Tenant's claim against arbitrator struck for being vexatious, unnecessary

Landlord alleges occupant repeatedly failed to pay attention to food she was cooking on stove

Tenant's claim against arbitrator struck for being vexatious, unnecessary

The Supreme Court of British Columbia struck a tenant’s civil claim against an arbitrator of the Residential Tenancy Branch (RTB) upon finding that the allegations were unnecessary and vexatious and that the action was an abuse of process.

Starting in October 2019, the plaintiff was a tenant in a rental unit in the lower floor of a single detached house at West 54th Avenue, Vancouver. Another person resided in a suite on the lower floor, while the landlord occupied the upper floor.

The landlord issued a one-month notice to end the tenancy as of May 11, 2021. The landlord alleged that the tenant, while cooking, repeatedly endangered herself and her fellow residents, seriously jeopardized the other occupant’s health and safety or lawful right, and exposed the landlord’s property to risk. The landlord said that the tenant neglected to pay attention to the food that she was cooking on the stove twice in 2020, and that there was a fire in her unit in April 2021.

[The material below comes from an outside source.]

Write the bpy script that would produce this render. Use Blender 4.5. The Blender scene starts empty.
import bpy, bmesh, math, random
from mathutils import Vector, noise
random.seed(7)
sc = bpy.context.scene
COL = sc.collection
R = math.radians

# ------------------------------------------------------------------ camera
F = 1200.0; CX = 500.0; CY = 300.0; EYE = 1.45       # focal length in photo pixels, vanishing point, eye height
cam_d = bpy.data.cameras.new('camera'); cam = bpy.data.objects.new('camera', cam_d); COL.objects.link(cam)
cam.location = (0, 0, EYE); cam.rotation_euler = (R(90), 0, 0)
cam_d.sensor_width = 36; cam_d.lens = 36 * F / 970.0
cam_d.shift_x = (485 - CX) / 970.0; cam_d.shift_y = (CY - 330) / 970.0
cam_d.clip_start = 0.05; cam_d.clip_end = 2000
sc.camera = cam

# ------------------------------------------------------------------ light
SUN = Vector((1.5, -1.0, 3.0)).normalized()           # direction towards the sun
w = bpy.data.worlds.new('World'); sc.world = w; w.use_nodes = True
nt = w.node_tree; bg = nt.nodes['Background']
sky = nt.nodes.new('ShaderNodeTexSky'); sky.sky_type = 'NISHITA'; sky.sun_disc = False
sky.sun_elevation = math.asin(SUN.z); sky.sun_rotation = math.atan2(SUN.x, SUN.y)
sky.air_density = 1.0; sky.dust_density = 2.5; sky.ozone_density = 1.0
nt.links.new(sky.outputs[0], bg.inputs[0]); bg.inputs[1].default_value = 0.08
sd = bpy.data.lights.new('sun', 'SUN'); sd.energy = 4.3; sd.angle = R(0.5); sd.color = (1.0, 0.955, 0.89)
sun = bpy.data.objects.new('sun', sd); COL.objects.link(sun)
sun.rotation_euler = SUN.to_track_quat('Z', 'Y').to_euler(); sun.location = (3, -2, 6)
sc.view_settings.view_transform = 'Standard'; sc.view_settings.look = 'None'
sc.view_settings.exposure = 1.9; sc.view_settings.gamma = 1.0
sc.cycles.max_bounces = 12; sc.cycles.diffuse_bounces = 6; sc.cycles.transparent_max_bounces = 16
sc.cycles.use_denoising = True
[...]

The tenant filed with the RTB an application seeking the cancellation of the landlord’s notice. An RTB arbitrator – the defendant in this case – dismissed the tenant’s application and ordered the end of her tenancy in the rental unit.

The tenant filed an amended notice of civil claim based on perjury, criminal conspiracy, libel, and defamation. She asked for general, punitive, and aggravated damages and the arbitrator’s removal from the Canadian judicial system. The tenant alleged that the arbitrator:

  • deleted evidence
  • maliciously fabricated charges out nothing
  • worked with other arbitrators to support his lies and defamation
  • allowed the landlord to slander the tenant
  • used the landlord to persecute the tenant
  • used the landlord’s lies
  • did not allow the tenant to respond

The arbitrator asked for the claim to be struck for disclosing no reasonable cause of action, for being unnecessary and vexatious, and for being an abuse of process. Alternatively, the arbitrator sought summary judgment dismissing the action for failing to raise a genuine issue for trial.

Civil claim found vexatious

In Gong v O’Neill, 2022 BCSC 2119, the B.C. Supreme Court dismissed the proceeding and struck the tenant’s amended notice of civil claim since it disclosed no reasonable claim and was vexatious, unnecessary, and abusive of the court’s process under r. 9-5(1)(a), (b), and (d) of the Supreme Court Civil Rules, B.C. Reg. 168/2009 and raised no genuine issue for trial under r. 9-6.

First, the court found no basis to make a perjury claim, given that the arbitrator made no statements under oath. Perjury was inapplicable to persons not specially permitted, authorized, or required by law to make a statement under s. 131(1) the Criminal Code, the court said.

Second, the court ruled that the tenant failed to list material facts supporting her claim for the tort of conspiracy. She did not give particulars of the alleged conspirators’ overt acts to further the conspiracy and of the time, place, or mode of agreement amongst the alleged conspirators, the court added.

Third, the court held that the tenant failed to offer particulars regarding defamatory statements that the arbitrator made during the hearings or in his decisions. There were also no particulars about the manner, time, and place of the publication and to whom the publication was made, the court said.

Fourth, the court determined that the tenant failed to plead the particulars of defamation and libel. The defence of absolute privilege protected the arbitrator from any defamation claim relating to statements made in the proceeding or in the decisions, the court explained.

Lastly, the court dismissed the tenant’s claim under r. 9-6(5)(a) on the basis that she raised no genuine for trial issue regarding her claims of perjury, discrimination, and conspiracy.